▶ [DATA SECTION]:
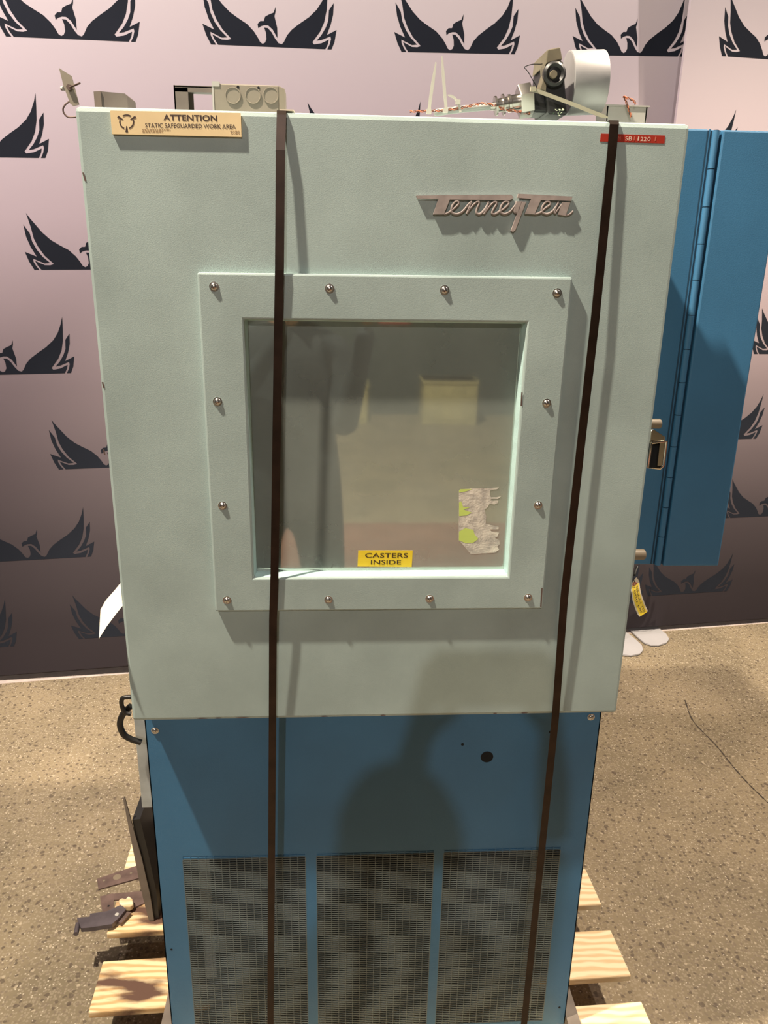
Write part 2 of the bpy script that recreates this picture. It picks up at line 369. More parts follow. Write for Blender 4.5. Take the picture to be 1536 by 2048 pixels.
def bird(o, ux, uy, size, parent, N=BN):
    mb = MB()
    for poly in BIRD:
        pts = [o+ux*(u*size)+uy*(v*size)+N*.0006 for u, v in poly]
        mb.flat(pts, N)
    return mb.build('printed_bird', M['bird'], parent)
def rounded(w, h, r, n=8):
    pts = []
    for cx, cy, a0 in ((w-r, h-r, 0), (r, h-r, 90), (r, r, 180), (w-r, r, 270)):
        for k in range(n+1): a = math.radians(a0+90*k/n); pts.append((cx+r*math.cos(a), cy+r*math.sin(a)))
    return pts
def banner(name, base, width, height, label, H=BH, D=BD, N=BN, skew=0, thick=.03):
    t = thing(name, (base.x, base.y, 0), label, 'banner')
    mb = MB(); mb.prism([base+H*(u+(skew*(v-2.3) if u > width/2 else 0))-D*v-N*thick for u, v in rounded(width, height, .06)], N*thick)
    mb.build('fabric', M['banner'], t)
    return t
PB = BH*.6684; QB = BD*.3662
def bottom_base(px, py, o): return on_plane(px, py, o, BN)
base1 = bottom_base(0, 1351, BO)-BH*1.2
uR = on_plane(1371.5, 100, BO, BN)
wid1 = (uR-base1).dot(BH)
b1 = banner('display_banner', base1, wid1, 2.75, 'wide grey-pink fading fabric banner printed with birds, behind the chamber, left of the seam', skew=.055)
wrel = .6205
# birds seen in the photo, at the corners they show; the rest follow the printed grid
fix = {(0, 0): ((12, 73), (271, 84)), (1, 0): ((422, 89), (663, 99)), (2, 0): ((803, 104), (1029, 108.5)), (3, 0): ((1157, 110), (1366, 113))}
one = {(-.5, 1): ('R', 91, 316), (0, 2): ('L', 69, 540), (-.5, 3): ('R', 142, 746), (0, 4): ('L', 118, 939), (-.5, 5): ('R', 182, 1113), (0, 6): ('L', 158, 1278), (-1, 6): ('R', 28, 1292)}
W_ = wrel*PB.length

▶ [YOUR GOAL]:
Without the pictures, print the whole listing exactly as given.

▶ [SOLUTION BELOW]:
Write part 2 of the bpy script that recreates this picture. It picks up at line 369. More parts follow. Write for Blender 4.5. Take the picture to be 1536 by 2048 pixels.
def bird(o, ux, uy, size, parent, N=BN):
    mb = MB()
    for poly in BIRD:
        pts = [o+ux*(u*size)+uy*(v*size)+N*.0006 for u, v in poly]
        mb.flat(pts, N)
    return mb.build('printed_bird', M['bird'], parent)
def rounded(w, h, r, n=8):
    pts = []
    for cx, cy, a0 in ((w-r, h-r, 0), (r, h-r, 90), (r, r, 180), (w-r, r, 270)):
        for k in range(n+1): a = math.radians(a0+90*k/n); pts.append((cx+r*math.cos(a), cy+r*math.sin(a)))
    return pts
def banner(name, base, width, height, label, H=BH, D=BD, N=BN, skew=0, thick=.03):
    t = thing(name, (base.x, base.y, 0), label, 'banner')
    mb = MB(); mb.prism([base+H*(u+(skew*(v-2.3) if u > width/2 else 0))-D*v-N*thick for u, v in rounded(width, height, .06)], N*thick)
    mb.build('fabric', M['banner'], t)
    return t
PB = BH*.6684; QB = BD*.3662
def bottom_base(px, py, o): return on_plane(px, py, o, BN)
base1 = bottom_base(0, 1351, BO)-BH*1.2
uR = on_plane(1371.5, 100, BO, BN)
wid1 = (uR-base1).dot(BH)
b1 = banner('display_banner', base1, wid1, 2.75, 'wide grey-pink fading fabric banner printed with birds, behind the chamber, left of the seam', skew=.055)
wrel = .6205
# birds seen in the photo, at the corners they show; the rest follow the printed grid
fix = {(0, 0): ((12, 73), (271, 84)), (1, 0): ((422, 89), (663, 99)), (2, 0): ((803, 104), (1029, 108.5)), (3, 0): ((1157, 110), (1366, 113))}
one = {(-.5, 1): ('R', 91, 316), (0, 2): ('L', 69, 540), (-.5, 3): ('R', 142, 746), (0, 4): ('L', 118, 939), (-.5, 5): ('R', 182, 1113), (0, 6): ('L', 158, 1278), (-1, 6): ('R', 28, 1292)}
W_ = wrel*PB.length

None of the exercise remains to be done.